The final three pictures are some of the best in the set. Regen (Rain) is a 1929 impressionist depiction of a rain storm in Amsterdam. It's quite lovely, and segues thematically into Ralph Steiner's H2O (1929), a flowing depiction of water in its various forms, a dazzling tour de force of light and texture. Finally, the witty Even—As You and I (1937) provides a clever satire of Surrealism, as a group of would-be filmmakers (the filmmakers themselves) struggle with ideas to win a filmmaking contest in Liberty magazine, ultimately deriving inspiration from Salvador Dali paintings. Their resulting film-within-a-film, The Afternoon of a Rubberband is a charming satire of Un chien andalou complete with their own twisted versions of the most notorious sequences in that Surrealist masterpiece. Such a picture makes a fun capper to a sprawling set.

Rating for Style: A-
Rating for Substance: A-

 

Image Transfer

 One
Aspect Ratio1.33:1 - Full Frame
Original Aspect Ratioyes
Anamorphicno


Image Transfer Review: The films are all in the original full-frame aspect ratio. They suffer from varying degrees of wear, with the expected scratching and speckling. Those films that Rohauer held in comparatively early generation source prints have a sparkling and detailed appearance. The transfers seem fine overall, considering the state of the material. Be aware that on some films, Rohauer substituted his own titles and claimed copyright on the resulting films and those distortions of the historic record are carried over here on a handful of pictures.

Image Transfer Grade: B
 

Audio Transfer

 LanguageRemote Access
DS 2.0Music only/French/English/Germanno


Audio Transfer Review: Numerous composers provide new scores for the silent films, and these all have good sound quality with nice presence. Sue Harshe's scores in particular have an edgy avant-garde character to them that's quite appropriate. The other films have rather crackly optical soundtracks (that for Manhatta, grafted on at some point in the past, is the worst sounding), but they're adequate enough, considering the period and the low budget films that are under consideration. La Glace à trois faces includes an English voiceover from Jean-Pierre Aumont, translating the French intertitles.

Audio Transfer Grade:

Disc Extras

Full Motion menu with music
Scene Access with 25 cues and remote access
Subtitles/Captions in English with remote access
Production Notes
Packaging: Double alpha
Picture Disc
2 Discs
1-Sided disc(s)
Layers: dual

Extras Review: The sole extra is a set of production notes credited to Elliott Stein, but they primarily consist of quotes from the Museum of Modern Art and other authorities rather than new or independent analysis for the most part.

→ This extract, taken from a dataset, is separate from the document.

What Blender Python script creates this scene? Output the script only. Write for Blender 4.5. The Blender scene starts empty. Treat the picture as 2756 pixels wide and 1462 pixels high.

The interface is quite awkward, with two button presses necessary to move to the next screen of notes. There is a "Play All" button for each disc, though that would be rather overwhelming to take in all this frequently difficult material in a single sitting.

Extras Grade: C-
 

Final Comments

An exhaustive and exhausting look at experimental films of the silent and early sound era, the package has some good transfers albeit of worn materials. The production notes could be a bit more thorough, but it's a good package of some intriguing films.